# [DIRECTIVE]
Repeat the material verbatim and drop the pictures.

# [PROVIDED MATERIAL]
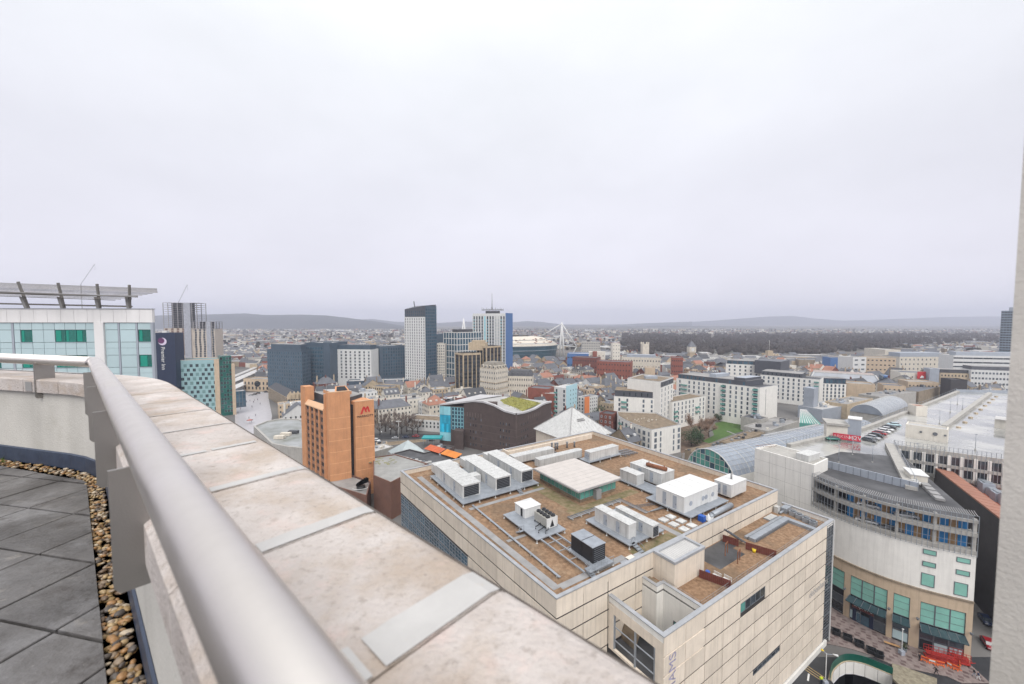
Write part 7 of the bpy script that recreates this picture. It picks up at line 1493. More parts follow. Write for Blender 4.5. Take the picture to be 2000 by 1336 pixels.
def victorian():
 A, B_, C_ = pt(522, 372), pt(560, 318), pt(590, 322); pl = [A, B_, C_, A + C_ - B_]; z = hz(560, 778, 318); t = block('stone_office_block', 'sooty stone commercial block with gabled dormers facing the plaza', 'building', pl, z, M['stoned'], M['slate'], par=.6, cap=M['stone'])
 facade(t, A, B_, 1, z - 1, 16, 5, 1.5, 2.2, M['stone'], M['glassd']); facade(t, B_, C_, 1, z - 1, 6, 5, 1.5, 2.2, M['stone'], M['glassd'])
 for i in range(4): p = B_.lerp(C_, (i + .5)/4); d = (C_ - B_).normalized(); f = Fr(p, math.atan2(d.y, d.x)); b = MB(); b.add([(*f(-2, -.1), z - 1), (*f(2, -.1), z - 1), (*f(2, -.1), z + 2), (*f(0, -.1), z + 5), (*f(-2, -.1), z + 2), (*f(2, 4), z + 2), (*f(0, 4), z + 5), (*f(-2, 4), z + 2)], [(0, 1, 2, 3, 4), (2, 5, 6, 3), (4, 3, 6, 7)]); b.build('gable', M['stone'], t)
 b = MB(); q1 = offset_in(pl, 5)
 for k in range(4): j = (k + 1) % 4; b.face([(*pl[k], z), (*pl[j], z), (*q1[j], z + 5), (*q1[k], z + 5)])
 b.face([(*p, z + 5) for p in q1]); b.build('roof_slope', M['slated'], t)
 # plaza in front of the station, and station front
 q = [pt(455, 255), pt(520, 250), pt(528, 300), pt(522, 376), pt(522, 400), pt(478, 402), pt(455, 330)]; b = MB(); b.face([(*p, .02) for p in q]); struct(b.build('plaza_paving', mat('pale_plaza_paving', (.40,.385,.40), .3, .1, .3))); occupy(q, 3)
 A, B_ = pt(474, 410), pt(524, 405); pl = slab(A, B_, 14); t = block('station_front', 'low cream station front with a round arched entrance beyond the plaza', 'station', pl, 13, M['beige'], M['flat'], par=.8, cap=M['stone']); facade(t, A, B_, 1, 11, 7, 2, 2.0, 3.0, M['stone'], M['glassd']); p = A.lerp(B_, .55); b = MB(); b.tube([(p.x, p.y - .5, 8), (p.x, p.y + .1, 8)], 3, 16); b.build('arched_window', M['glassd'], t)
 for i, (v0, v1, dv) in enumerate(((748, 716, 10), (762, 730, 9), (738, 708, 6))):
  a, c = at(455, v0, 7), at(526, v1, 7); dd = (c - a).normalized(); nn = Vector((-dd.y, dd.x))*(9 if i < 2 else 6); t = thing('platform_canopy', ['long pale station platform canopy nearest the plaza', 'long pale station platform canopy, middle of three', 'narrow pale station platform canopy farthest along the tracks'][i], 'canopy', (*a, 0)); a = a - dd*30; c = c + dd*60
  b = MB(); b.prism([a, c, c + nn, a + nn], 6.6, 7.2, 0, None, True); b.build('roof', M['flatl'] if i != 1 else M['whitem'], t)
  for k in range(8): p = a.lerp(c, (k + .5)/8) + nn*.5; b = MB(); b.cyl(p.x, p.y, 0, 6.6, .3, 6); b.build('column', M['steelp'], t)
 # round edged leisure roof
 q = [at(u, v, 12) for u, v in ((495, 832), (520, 822), (548, 817), (585, 818), (640, 840), (640, 880), (560, 872), (530, 866))]; t = block('round_edged_roof', 'puddled greenish flat roof with a curved pale edge below the plaza', 'building', q[::-1] if (q[1]-q[0]).cross(q[2]-q[1]) > 0 and False else q, 12, M['concrete'], mat('puddled_roof', (.20,.21,.17), .35, .3, .1, col2=(.36,.37,.38)), par=.0, occ=True) if False else None
 c = sum(q, Vector((0, 0)))/len(q); q.sort(key=lambda p: math.atan2(p.y - c.y, p.x - c.x)); t = block('round_edged_roof', 'puddled greenish flat roof with a curved pale edge below the plaza', 'building', q, 12, M['concrete'], mat('puddled_roof', (.20,.21,.17), .35, .3, .1, col2=(.36,.37,.38)), par=.6, pw=1.0)
 for u, v in ((560, 850), (575, 846), (548, 856)): p = at(u, v, 11.6); b = MB(); b.box(p.x - 3, p.x + 2, p.y - 1.2, p.y + 1.2, 11.5, 13); b.build('roof_box', M['stonew'] if u != 575 else M['slated'], t)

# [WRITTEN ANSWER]
Write part 7 of the bpy script that recreates this picture. It picks up at line 1493. More parts follow. Write for Blender 4.5. Take the picture to be 2000 by 1336 pixels.
def victorian():
 A, B_, C_ = pt(522, 372), pt(560, 318), pt(590, 322); pl = [A, B_, C_, A + C_ - B_]; z = hz(560, 778, 318); t = block('stone_office_block', 'sooty stone commercial block with gabled dormers facing the plaza', 'building', pl, z, M['stoned'], M['slate'], par=.6, cap=M['stone'])
 facade(t, A, B_, 1, z - 1, 16, 5, 1.5, 2.2, M['stone'], M['glassd']); facade(t, B_, C_, 1, z - 1, 6, 5, 1.5, 2.2, M['stone'], M['glassd'])
 for i in range(4): p = B_.lerp(C_, (i + .5)/4); d = (C_ - B_).normalized(); f = Fr(p, math.atan2(d.y, d.x)); b = MB(); b.add([(*f(-2, -.1), z - 1), (*f(2, -.1), z - 1), (*f(2, -.1), z + 2), (*f(0, -.1), z + 5), (*f(-2, -.1), z + 2), (*f(2, 4), z + 2), (*f(0, 4), z + 5), (*f(-2, 4), z + 2)], [(0, 1, 2, 3, 4), (2, 5, 6, 3), (4, 3, 6, 7)]); b.build('gable', M['stone'], t)
 b = MB(); q1 = offset_in(pl, 5)
 for k in range(4): j = (k + 1) % 4; b.face([(*pl[k], z), (*pl[j], z), (*q1[j], z + 5), (*q1[k], z + 5)])
 b.face([(*p, z + 5) for p in q1]); b.build('roof_slope', M['slated'], t)
 # plaza in front of the station, and station front
 q = [pt(455, 255), pt(520, 250), pt(528, 300), pt(522, 376), pt(522, 400), pt(478, 402), pt(455, 330)]; b = MB(); b.face([(*p, .02) for p in q]); struct(b.build('plaza_paving', mat('pale_plaza_paving', (.40,.385,.40), .3, .1, .3))); occupy(q, 3)
 A, B_ = pt(474, 410), pt(524, 405); pl = slab(A, B_, 14); t = block('station_front', 'low cream station front with a round arched entrance beyond the plaza', 'station', pl, 13, M['beige'], M['flat'], par=.8, cap=M['stone']); facade(t, A, B_, 1, 11, 7, 2, 2.0, 3.0, M['stone'], M['glassd']); p = A.lerp(B_, .55); b = MB(); b.tube([(p.x, p.y - .5, 8), (p.x, p.y + .1, 8)], 3, 16); b.build('arched_window', M['glassd'], t)
 for i, (v0, v1, dv) in enumerate(((748, 716, 10), (762, 730, 9), (738, 708, 6))):
  a, c = at(455, v0, 7), at(526, v1, 7); dd = (c - a).normalized(); nn = Vector((-dd.y, dd.x))*(9 if i < 2 else 6); t = thing('platform_canopy', ['long pale station platform canopy nearest the plaza', 'long pale station platform canopy, middle of three', 'narrow pale station platform canopy farthest along the tracks'][i], 'canopy', (*a, 0)); a = a - dd*30; c = c + dd*60
  b = MB(); b.prism([a, c, c + nn, a + nn], 6.6, 7.2, 0, None, True); b.build('roof', M['flatl'] if i != 1 else M['whitem'], t)
  for k in range(8): p = a.lerp(c, (k + .5)/8) + nn*.5; b = MB(); b.cyl(p.x, p.y, 0, 6.6, .3, 6); b.build('column', M['steelp'], t)
 # round edged leisure roof
 q = [at(u, v, 12) for u, v in ((495, 832), (520, 822), (548, 817), (585, 818), (640, 840), (640, 880), (560, 872), (530, 866))]; t = block('round_edged_roof', 'puddled greenish flat roof with a curved pale edge below the plaza', 'building', q[::-1] if (q[1]-q[0]).cross(q[2]-q[1]) > 0 and False else q, 12, M['concrete'], mat('puddled_roof', (.20,.21,.17), .35, .3, .1, col2=(.36,.37,.38)), par=.0, occ=True) if False else None
 c = sum(q, Vector((0, 0)))/len(q); q.sort(key=lambda p: math.atan2(p.y - c.y, p.x - c.x)); t = block('round_edged_roof', 'puddled greenish flat roof with a curved pale edge below the plaza', 'building', q, 12, M['concrete'], mat('puddled_roof', (.20,.21,.17), .35, .3, .1, col2=(.36,.37,.38)), par=.6, pw=1.0)
 for u, v in ((560, 850), (575, 846), (548, 856)): p = at(u, v, 11.6); b = MB(); b.box(p.x - 3, p.x + 2, p.y - 1.2, p.y + 1.2, 11.5, 13); b.build('roof_box', M['stonew'] if u != 575 else M['slated'], t)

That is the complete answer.